4. Girls going for firewood and hauling more than half their body weight on their backs or heads, who needs a gym?
5. Kids developing an independent spirit in play sometimes out for days at a young age with their peers in the forest. That means in the bush with other kids four and five years old with knives or machetes to gather food while out there.
6. Once they discover running in competition at school and learn that it is a means out of poverty toward riches and a better life, there must be incredible incentive, it's a means of survival in a tough world.
7. Pour all that into a mixing pot and skimming off the cream and you have some incredible individuals well suited for the sport.
8. Once discovered they will then be spirited away to a couple of schools where there are some great coaches including that Irish brother ( Colm O’Connell at St Patrick’s High School in Iten ).

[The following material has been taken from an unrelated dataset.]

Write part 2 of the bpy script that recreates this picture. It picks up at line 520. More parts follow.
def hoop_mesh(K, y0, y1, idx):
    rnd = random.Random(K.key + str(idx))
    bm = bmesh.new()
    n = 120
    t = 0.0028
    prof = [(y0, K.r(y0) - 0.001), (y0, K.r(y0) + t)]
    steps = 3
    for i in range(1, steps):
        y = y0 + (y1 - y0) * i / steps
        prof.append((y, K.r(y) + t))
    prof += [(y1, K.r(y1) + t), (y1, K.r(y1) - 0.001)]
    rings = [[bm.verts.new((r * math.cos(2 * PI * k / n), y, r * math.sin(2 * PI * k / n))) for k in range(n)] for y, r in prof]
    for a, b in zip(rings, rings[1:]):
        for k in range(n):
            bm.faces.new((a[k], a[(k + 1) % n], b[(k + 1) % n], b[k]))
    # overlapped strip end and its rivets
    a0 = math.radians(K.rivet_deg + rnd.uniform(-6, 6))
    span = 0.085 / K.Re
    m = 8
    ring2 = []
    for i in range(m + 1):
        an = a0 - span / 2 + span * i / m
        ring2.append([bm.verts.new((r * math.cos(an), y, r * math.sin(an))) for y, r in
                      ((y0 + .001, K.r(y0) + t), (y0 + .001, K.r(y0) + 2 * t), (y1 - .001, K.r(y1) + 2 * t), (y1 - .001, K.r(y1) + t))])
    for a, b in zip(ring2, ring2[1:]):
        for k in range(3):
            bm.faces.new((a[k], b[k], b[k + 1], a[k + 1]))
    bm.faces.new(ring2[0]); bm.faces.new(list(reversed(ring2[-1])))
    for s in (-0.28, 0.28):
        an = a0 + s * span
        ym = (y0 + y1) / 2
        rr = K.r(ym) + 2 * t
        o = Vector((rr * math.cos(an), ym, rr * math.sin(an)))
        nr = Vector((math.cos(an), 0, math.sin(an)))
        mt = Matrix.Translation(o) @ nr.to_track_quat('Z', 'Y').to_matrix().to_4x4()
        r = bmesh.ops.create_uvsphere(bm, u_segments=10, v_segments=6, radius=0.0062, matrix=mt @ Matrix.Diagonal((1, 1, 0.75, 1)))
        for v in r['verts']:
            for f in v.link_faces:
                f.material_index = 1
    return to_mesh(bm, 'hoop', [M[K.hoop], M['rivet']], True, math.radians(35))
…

He has coached a lot of the great ones. If you look at the map of Kenya, you are drawing these runners out of a very small area of the country. You don't find them coming from the coast or Sudanese border areas or from the slums of Nairobi. It's out in the Western highlands and Rift valley area. A few come from Eastern Uganda bordering on the Western Highlands, but they are closely related and live a similar lifestyle.

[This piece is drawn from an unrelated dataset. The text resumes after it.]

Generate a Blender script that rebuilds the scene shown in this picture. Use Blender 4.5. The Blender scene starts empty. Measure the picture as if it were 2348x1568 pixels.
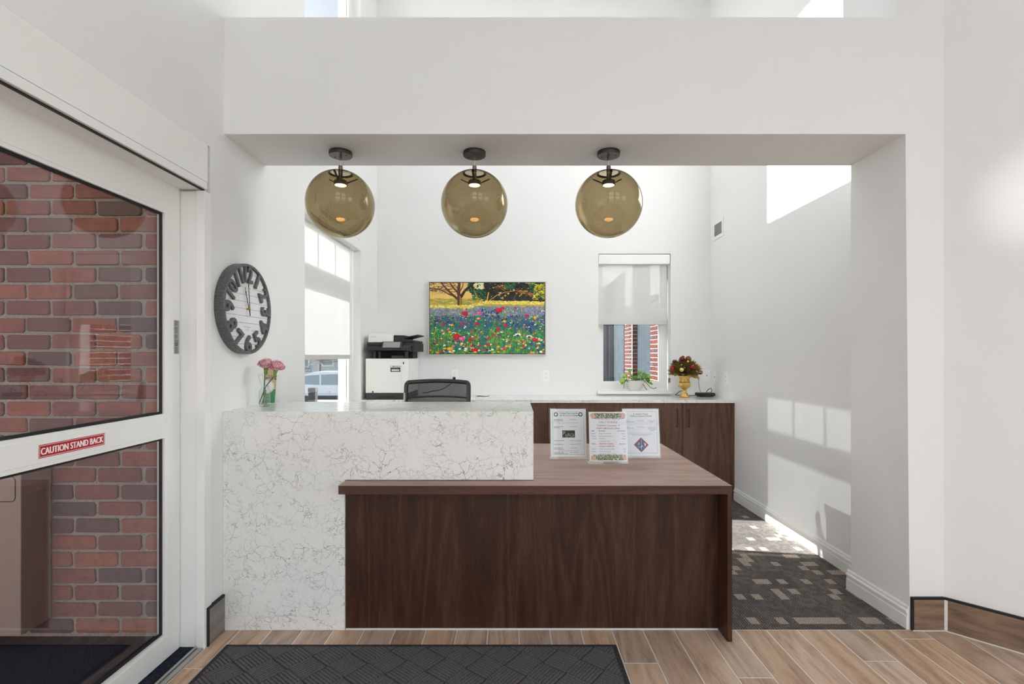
import bpy, bmesh, math, random
import numpy as np
from mathutils import Vector, Matrix
random.seed(7); np.random.seed(7)
S = bpy.context.scene
COL = S.collection
PI = math.pi
F, CX, CY, EYE = 1150.0, 1175.0, 814.0, 1.34       # focal length in px, vanishing point, eye height

# ------------------------------------------------------------ camera, sky, sun, daylight, exposure
cd = bpy.data.cameras.new('camera'); cam = bpy.data.objects.new('camera', cd); COL.objects.link(cam)
cam.location = (0, 0, EYE); cam.rotation_euler = (PI / 2, 0, 0)
cd.sensor_width = 36; cd.lens = 36 * F / 2348; cd.shift_y = 30 / 2348; cd.shift_x = -1 / 2348
cd.clip_start = 0.02
S.camera = cam
S.view_settings.view_transform = 'Standard'; S.view_settings.look = 'None'
S.view_settings.gamma = 1; S.view_settings.use_curve_mapping = False
S.view_settings.exposure = 0.0
S.cycles.max_bounces = 16; S.cycles.diffuse_bounces = 8; S.cycles.transparent_max_bounces = 24
S.cycles.caustics_reflective = False; S.cycles.caustics_refractive = False
S.cycles.sample_clamp_indirect = 10.0

w = bpy.data.worlds.new('sky'); S.world = w; w.use_nodes = True
wn, wl = w.node_tree.nodes, w.node_tree.links
sky = wn.new('ShaderNodeTexSky'); sky.sky_type = 'NISHITA'; sky.sun_disc = False
sky.sun_elevation = math.radians(24); sky.sun_rotation = math.radians(-98)
hs = wn.new('ShaderNodeHueSaturation'); hs.inputs['Saturation'].default_value = 0.35
wl.new(sky.outputs[0], hs.inputs['Color']); wl.new(hs.outputs[0], wn['Background'].inputs[0])
wn['Background'].inputs[1].default_value = 0.62

SUN = Vector((1, -0.144, -0.358)).normalized()
sd = bpy.data.lights.new('sun', 'SUN'); so = bpy.data.objects.new('sun', sd); COL.objects.link(so)
so.location = (-8, 5, 6); so.rotation_euler = SUN.to_track_quat('-Z', 'Y').to_euler()
sd.energy = 56.0; sd.angle = math.radians(0.55); sd.color = (0.98, 1.0, 0.985)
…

9.Of the very successful I'm not sure you will find a second generation of great runners. The successful runners now have money and live a more comfortable lifestyle that will soften the next generation. Kip Keino's son Martin was fairly good but not great. I think he went to Rutgers on a scholarship, but I don't recall him winning any national championships anywhere.
10.They say that Eliud Kipchoge lives a monastic life on a farm and houses a bunch of up and comers there.
10. Corruption is also a part of the game now in Kenya with agents and Kenya Athletics people, aka vultures, taking over a lot of the young runners and widespread doping. Anything to get in on that prize and sponsorship money available in Europe or the marathon circuit. Still a bunch of clean great ones seem to keep coming out of the woodwork.
1 comment:
Armchair critics are often the most severe. You can say Martin Keino was “not great” if you’d like, sure. But an NCAA 5000 title (1995) and PRs of 3:33, 3:52, 7:35 and 13:21 were not chopped liver. Faster than his father at each of those distances. Better tracks, better shoes, yes. Still, Martin Keino could run. An Arizona grad, he never attended Rutgers. I believe that was his less accomplished brother Bob.